文章力≒読者誘導力

対話型という文章法がある。
相手が受け答える言葉を受けて説明をつけていくもの。
常識的で簡単な内容だとあまり効果を発揮しないが、複雑でどこから考えれば良いのかわからない内容だと抜群の効果を発揮する。
哲学問題とか、プログラム、論理術などの書籍でたまに見かける。
だいたいの場合、博士的な人と、素人助手みたいな人のやり取りになるが、この助手の理解力が読者よりも高すぎると無意味だし、低すぎたら中々話が進まず怒りを買うので、中々難しいものではある。

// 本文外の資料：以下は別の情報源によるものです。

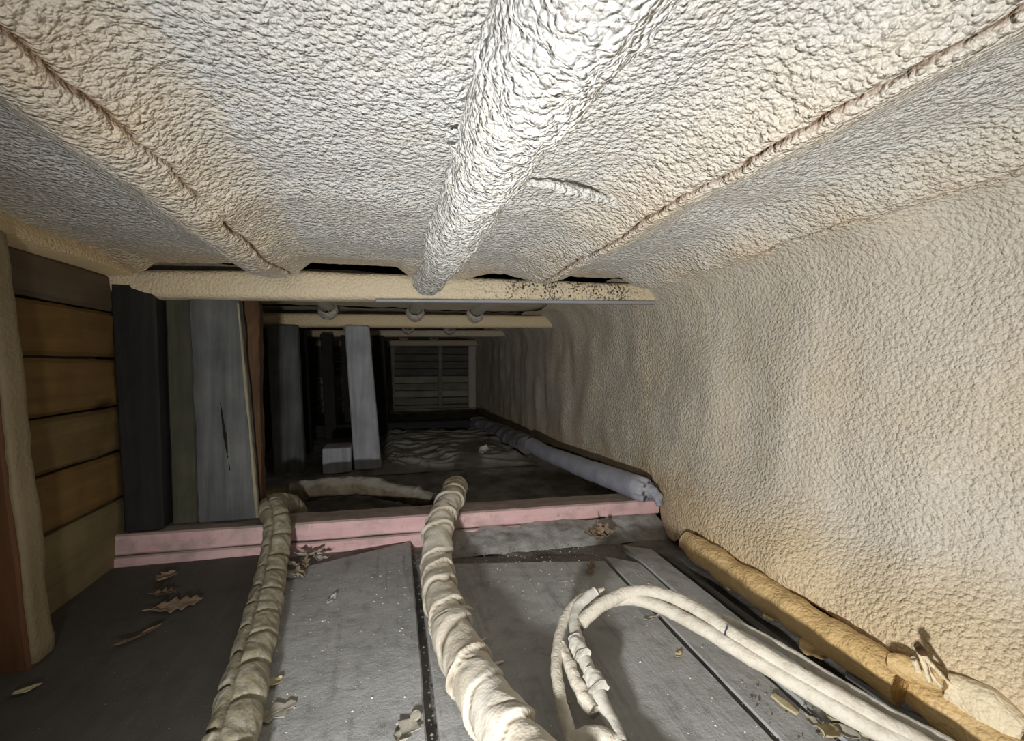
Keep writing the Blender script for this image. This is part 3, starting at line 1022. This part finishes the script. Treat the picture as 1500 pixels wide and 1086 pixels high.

この対話型というのが文章を書く上で基本となる。著者が1人語りする形式であっても、読者と対話するつもりが無ければ文章は意味不明になりがちだからだ。そういう書籍をありがたがる風習というものもあるが、ここではそういうマニアックな趣味嗜好はおいておく。
とりあえず、入門的なタイトルなのにまったく理解ができない内容の書籍はこの「対話」の感覚が無いと言える。
結論を言うと、読者を想定し、自分が書いた内容に対して、読者がどういう疑問を持つのか、反応するのかの想像が上手い人が文章が上手い人だ。
ここでいう文章の上手さは語彙とか、文法の正確さではなく、「読んでいて内容がすっと頭に入ってくる」という類いの上手さだ。 表現は平板なのに言う事が凄くわかりやすいという感じの文章。
だが、その読者の反応を予想して説明しているだけだと著者の言いたい事が伝えきれない。だから、読者を気付かれないように誘導する必要がある。
誘導の細かいテクニックはここでは触れないが、微妙なニュアンスによるものだ。
文章が上手くなりたいと思うなら、この読者誘導力を身につけるべきだ。